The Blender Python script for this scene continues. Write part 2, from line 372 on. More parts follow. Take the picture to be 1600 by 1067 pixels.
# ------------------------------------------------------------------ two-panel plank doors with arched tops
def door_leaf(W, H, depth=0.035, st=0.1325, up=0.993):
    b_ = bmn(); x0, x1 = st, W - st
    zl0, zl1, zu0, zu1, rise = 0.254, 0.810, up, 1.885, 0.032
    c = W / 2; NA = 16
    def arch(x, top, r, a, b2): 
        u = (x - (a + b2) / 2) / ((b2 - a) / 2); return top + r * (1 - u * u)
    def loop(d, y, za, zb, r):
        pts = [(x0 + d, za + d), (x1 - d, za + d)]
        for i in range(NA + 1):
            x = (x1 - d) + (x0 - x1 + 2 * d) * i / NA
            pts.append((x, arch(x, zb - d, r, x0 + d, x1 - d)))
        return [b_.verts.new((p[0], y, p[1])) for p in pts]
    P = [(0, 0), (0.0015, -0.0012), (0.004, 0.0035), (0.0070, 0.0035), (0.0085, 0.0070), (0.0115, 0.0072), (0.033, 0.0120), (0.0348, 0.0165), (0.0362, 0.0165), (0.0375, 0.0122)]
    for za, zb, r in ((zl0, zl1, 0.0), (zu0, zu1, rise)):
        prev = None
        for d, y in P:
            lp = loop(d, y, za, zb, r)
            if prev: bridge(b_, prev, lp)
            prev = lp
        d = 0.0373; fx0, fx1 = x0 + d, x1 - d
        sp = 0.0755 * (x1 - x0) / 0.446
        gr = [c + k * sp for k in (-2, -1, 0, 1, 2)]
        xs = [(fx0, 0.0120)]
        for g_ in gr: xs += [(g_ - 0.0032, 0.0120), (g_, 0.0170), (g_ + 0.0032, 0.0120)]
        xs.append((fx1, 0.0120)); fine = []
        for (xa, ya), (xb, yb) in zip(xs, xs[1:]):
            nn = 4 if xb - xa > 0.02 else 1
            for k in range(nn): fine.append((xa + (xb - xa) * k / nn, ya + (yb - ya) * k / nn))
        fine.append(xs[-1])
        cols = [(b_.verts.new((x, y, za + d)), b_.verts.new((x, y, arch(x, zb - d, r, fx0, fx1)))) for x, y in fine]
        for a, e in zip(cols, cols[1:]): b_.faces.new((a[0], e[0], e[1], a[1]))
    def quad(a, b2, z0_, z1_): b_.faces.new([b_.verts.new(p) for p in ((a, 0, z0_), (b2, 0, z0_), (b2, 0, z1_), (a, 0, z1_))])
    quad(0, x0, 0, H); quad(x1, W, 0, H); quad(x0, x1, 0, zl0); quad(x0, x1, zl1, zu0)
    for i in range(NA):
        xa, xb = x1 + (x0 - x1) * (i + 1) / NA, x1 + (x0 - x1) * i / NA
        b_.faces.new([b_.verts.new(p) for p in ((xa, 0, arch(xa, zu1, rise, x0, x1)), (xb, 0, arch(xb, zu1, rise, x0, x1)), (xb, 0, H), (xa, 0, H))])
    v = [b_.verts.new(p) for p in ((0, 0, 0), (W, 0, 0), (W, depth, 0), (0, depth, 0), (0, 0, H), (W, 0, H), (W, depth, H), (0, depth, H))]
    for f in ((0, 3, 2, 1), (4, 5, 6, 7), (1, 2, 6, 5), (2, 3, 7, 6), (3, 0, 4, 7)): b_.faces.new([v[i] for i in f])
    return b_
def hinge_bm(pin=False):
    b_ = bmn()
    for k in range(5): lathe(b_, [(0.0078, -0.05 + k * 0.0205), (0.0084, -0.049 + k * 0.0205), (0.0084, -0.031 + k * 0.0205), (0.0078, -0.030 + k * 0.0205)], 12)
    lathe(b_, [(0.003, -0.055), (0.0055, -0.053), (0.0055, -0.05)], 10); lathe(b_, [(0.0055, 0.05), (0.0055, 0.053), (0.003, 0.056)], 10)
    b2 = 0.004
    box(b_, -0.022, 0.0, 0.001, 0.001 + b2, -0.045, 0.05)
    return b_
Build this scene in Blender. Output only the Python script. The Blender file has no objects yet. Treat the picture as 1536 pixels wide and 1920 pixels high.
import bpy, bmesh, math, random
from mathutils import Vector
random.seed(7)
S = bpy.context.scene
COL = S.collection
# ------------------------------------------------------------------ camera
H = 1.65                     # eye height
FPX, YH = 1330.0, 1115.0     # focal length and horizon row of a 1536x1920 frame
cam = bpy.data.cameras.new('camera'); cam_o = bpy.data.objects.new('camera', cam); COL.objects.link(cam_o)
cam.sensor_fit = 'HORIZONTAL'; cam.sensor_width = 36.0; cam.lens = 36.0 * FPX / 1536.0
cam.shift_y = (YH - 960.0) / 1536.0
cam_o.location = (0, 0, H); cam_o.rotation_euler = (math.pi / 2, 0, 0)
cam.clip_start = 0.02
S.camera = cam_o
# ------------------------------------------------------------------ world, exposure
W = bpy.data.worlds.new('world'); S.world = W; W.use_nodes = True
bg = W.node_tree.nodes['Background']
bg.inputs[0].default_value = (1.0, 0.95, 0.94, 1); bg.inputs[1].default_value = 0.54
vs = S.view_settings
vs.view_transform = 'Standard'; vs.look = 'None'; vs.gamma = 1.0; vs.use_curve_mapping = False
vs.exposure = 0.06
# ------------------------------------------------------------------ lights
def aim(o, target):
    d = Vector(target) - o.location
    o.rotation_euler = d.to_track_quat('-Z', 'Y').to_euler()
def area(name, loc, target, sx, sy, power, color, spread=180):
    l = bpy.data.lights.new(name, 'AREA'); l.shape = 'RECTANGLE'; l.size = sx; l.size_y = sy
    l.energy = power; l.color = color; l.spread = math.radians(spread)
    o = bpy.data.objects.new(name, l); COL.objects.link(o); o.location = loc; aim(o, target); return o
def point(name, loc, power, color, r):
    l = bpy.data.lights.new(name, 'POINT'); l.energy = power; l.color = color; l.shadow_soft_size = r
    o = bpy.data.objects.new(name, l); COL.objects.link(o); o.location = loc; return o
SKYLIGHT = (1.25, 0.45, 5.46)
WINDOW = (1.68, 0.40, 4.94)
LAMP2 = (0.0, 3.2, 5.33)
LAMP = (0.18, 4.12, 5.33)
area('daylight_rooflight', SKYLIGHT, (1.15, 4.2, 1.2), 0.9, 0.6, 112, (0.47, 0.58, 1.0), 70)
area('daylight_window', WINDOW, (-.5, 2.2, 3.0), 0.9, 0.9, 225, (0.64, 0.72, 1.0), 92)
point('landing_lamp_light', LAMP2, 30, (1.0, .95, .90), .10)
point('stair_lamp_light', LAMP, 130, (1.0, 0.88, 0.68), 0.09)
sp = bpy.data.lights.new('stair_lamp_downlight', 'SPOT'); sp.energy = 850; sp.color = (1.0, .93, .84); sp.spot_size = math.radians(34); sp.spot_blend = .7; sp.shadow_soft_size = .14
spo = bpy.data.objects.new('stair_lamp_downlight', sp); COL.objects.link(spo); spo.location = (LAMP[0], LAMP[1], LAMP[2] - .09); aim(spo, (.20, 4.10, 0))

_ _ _

→ **Aim of the exercise**:
Please quote the data above in full, with no line missing.

→ **Output below**:
The Blender Python script for this scene continues. Write part 2, from line 372 on. More parts follow. Take the picture to be 1600 by 1067 pixels.
# ------------------------------------------------------------------ two-panel plank doors with arched tops
def door_leaf(W, H, depth=0.035, st=0.1325, up=0.993):
    b_ = bmn(); x0, x1 = st, W - st
    zl0, zl1, zu0, zu1, rise = 0.254, 0.810, up, 1.885, 0.032
    c = W / 2; NA = 16
    def arch(x, top, r, a, b2): 
        u = (x - (a + b2) / 2) / ((b2 - a) / 2); return top + r * (1 - u * u)
    def loop(d, y, za, zb, r):
        pts = [(x0 + d, za + d), (x1 - d, za + d)]
        for i in range(NA + 1):
            x = (x1 - d) + (x0 - x1 + 2 * d) * i / NA
            pts.append((x, arch(x, zb - d, r, x0 + d, x1 - d)))
        return [b_.verts.new((p[0], y, p[1])) for p in pts]
    P = [(0, 0), (0.0015, -0.0012), (0.004, 0.0035), (0.0070, 0.0035), (0.0085, 0.0070), (0.0115, 0.0072), (0.033, 0.0120), (0.0348, 0.0165), (0.0362, 0.0165), (0.0375, 0.0122)]
    for za, zb, r in ((zl0, zl1, 0.0), (zu0, zu1, rise)):
        prev = None
        for d, y in P:
            lp = loop(d, y, za, zb, r)
            if prev: bridge(b_, prev, lp)
            prev = lp
        d = 0.0373; fx0, fx1 = x0 + d, x1 - d
        sp = 0.0755 * (x1 - x0) / 0.446
        gr = [c + k * sp for k in (-2, -1, 0, 1, 2)]
        xs = [(fx0, 0.0120)]
        for g_ in gr: xs += [(g_ - 0.0032, 0.0120), (g_, 0.0170), (g_ + 0.0032, 0.0120)]
        xs.append((fx1, 0.0120)); fine = []
        for (xa, ya), (xb, yb) in zip(xs, xs[1:]):
            nn = 4 if xb - xa > 0.02 else 1
            for k in range(nn): fine.append((xa + (xb - xa) * k / nn, ya + (yb - ya) * k / nn))
        fine.append(xs[-1])
        cols = [(b_.verts.new((x, y, za + d)), b_.verts.new((x, y, arch(x, zb - d, r, fx0, fx1)))) for x, y in fine]
        for a, e in zip(cols, cols[1:]): b_.faces.new((a[0], e[0], e[1], a[1]))
    def quad(a, b2, z0_, z1_): b_.faces.new([b_.verts.new(p) for p in ((a, 0, z0_), (b2, 0, z0_), (b2, 0, z1_), (a, 0, z1_))])
    quad(0, x0, 0, H); quad(x1, W, 0, H); quad(x0, x1, 0, zl0); quad(x0, x1, zl1, zu0)
    for i in range(NA):
        xa, xb = x1 + (x0 - x1) * (i + 1) / NA, x1 + (x0 - x1) * i / NA
        b_.faces.new([b_.verts.new(p) for p in ((xa, 0, arch(xa, zu1, rise, x0, x1)), (xb, 0, arch(xb, zu1, rise, x0, x1)), (xb, 0, H), (xa, 0, H))])
    v = [b_.verts.new(p) for p in ((0, 0, 0), (W, 0, 0), (W, depth, 0), (0, depth, 0), (0, 0, H), (W, 0, H), (W, depth, H), (0, depth, H))]
    for f in ((0, 3, 2, 1), (4, 5, 6, 7), (1, 2, 6, 5), (2, 3, 7, 6), (3, 0, 4, 7)): b_.faces.new([v[i] for i in f])
    return b_
def hinge_bm(pin=False):
    b_ = bmn()
    for k in range(5): lathe(b_, [(0.0078, -0.05 + k * 0.0205), (0.0084, -0.049 + k * 0.0205), (0.0084, -0.031 + k * 0.0205), (0.0078, -0.030 + k * 0.0205)], 12)
    lathe(b_, [(0.003, -0.055), (0.0055, -0.053), (0.0055, -0.05)], 10); lathe(b_, [(0.0055, 0.05), (0.0055, 0.053), (0.003, 0.056)], 10)
    b2 = 0.004
    box(b_, -0.022, 0.0, 0.001, 0.001 + b2, -0.045, 0.05)
    return b_
Build this scene in Blender. Output only the Python script. The Blender file has no objects yet. Treat the picture as 1536 pixels wide and 1920 pixels high.
import bpy, bmesh, math, random
from mathutils import Vector
random.seed(7)
S = bpy.context.scene
COL = S.collection
# ------------------------------------------------------------------ camera
H = 1.65                     # eye height
FPX, YH = 1330.0, 1115.0     # focal length and horizon row of a 1536x1920 frame
cam = bpy.data.cameras.new('camera'); cam_o = bpy.data.objects.new('camera', cam); COL.objects.link(cam_o)
cam.sensor_fit = 'HORIZONTAL'; cam.sensor_width = 36.0; cam.lens = 36.0 * FPX / 1536.0
cam.shift_y = (YH - 960.0) / 1536.0
cam_o.location = (0, 0, H); cam_o.rotation_euler = (math.pi / 2, 0, 0)
cam.clip_start = 0.02
S.camera = cam_o
# ------------------------------------------------------------------ world, exposure
W = bpy.data.worlds.new('world'); S.world = W; W.use_nodes = True
bg = W.node_tree.nodes['Background']
bg.inputs[0].default_value = (1.0, 0.95, 0.94, 1); bg.inputs[1].default_value = 0.54
vs = S.view_settings
vs.view_transform = 'Standard'; vs.look = 'None'; vs.gamma = 1.0; vs.use_curve_mapping = False
vs.exposure = 0.06
# ------------------------------------------------------------------ lights
def aim(o, target):
    d = Vector(target) - o.location
    o.rotation_euler = d.to_track_quat('-Z', 'Y').to_euler()
def area(name, loc, target, sx, sy, power, color, spread=180):
    l = bpy.data.lights.new(name, 'AREA'); l.shape = 'RECTANGLE'; l.size = sx; l.size_y = sy
    l.energy = power; l.color = color; l.spread = math.radians(spread)
    o = bpy.data.objects.new(name, l); COL.objects.link(o); o.location = loc; aim(o, target); return o
def point(name, loc, power, color, r):
    l = bpy.data.lights.new(name, 'POINT'); l.energy = power; l.color = color; l.shadow_soft_size = r
    o = bpy.data.objects.new(name, l); COL.objects.link(o); o.location = loc; return o
SKYLIGHT = (1.25, 0.45, 5.46)
WINDOW = (1.68, 0.40, 4.94)
LAMP2 = (0.0, 3.2, 5.33)
LAMP = (0.18, 4.12, 5.33)
area('daylight_rooflight', SKYLIGHT, (1.15, 4.2, 1.2), 0.9, 0.6, 112, (0.47, 0.58, 1.0), 70)
area('daylight_window', WINDOW, (-.5, 2.2, 3.0), 0.9, 0.9, 225, (0.64, 0.72, 1.0), 92)
point('landing_lamp_light', LAMP2, 30, (1.0, .95, .90), .10)
point('stair_lamp_light', LAMP, 130, (1.0, 0.88, 0.68), 0.09)
sp = bpy.data.lights.new('stair_lamp_downlight', 'SPOT'); sp.energy = 850; sp.color = (1.0, .93, .84); sp.spot_size = math.radians(34); sp.spot_blend = .7; sp.shadow_soft_size = .14
spo = bpy.data.objects.new('stair_lamp_downlight', sp); COL.objects.link(spo); spo.location = (LAMP[0], LAMP[1], LAMP[2] - .09); aim(spo, (.20, 4.10, 0))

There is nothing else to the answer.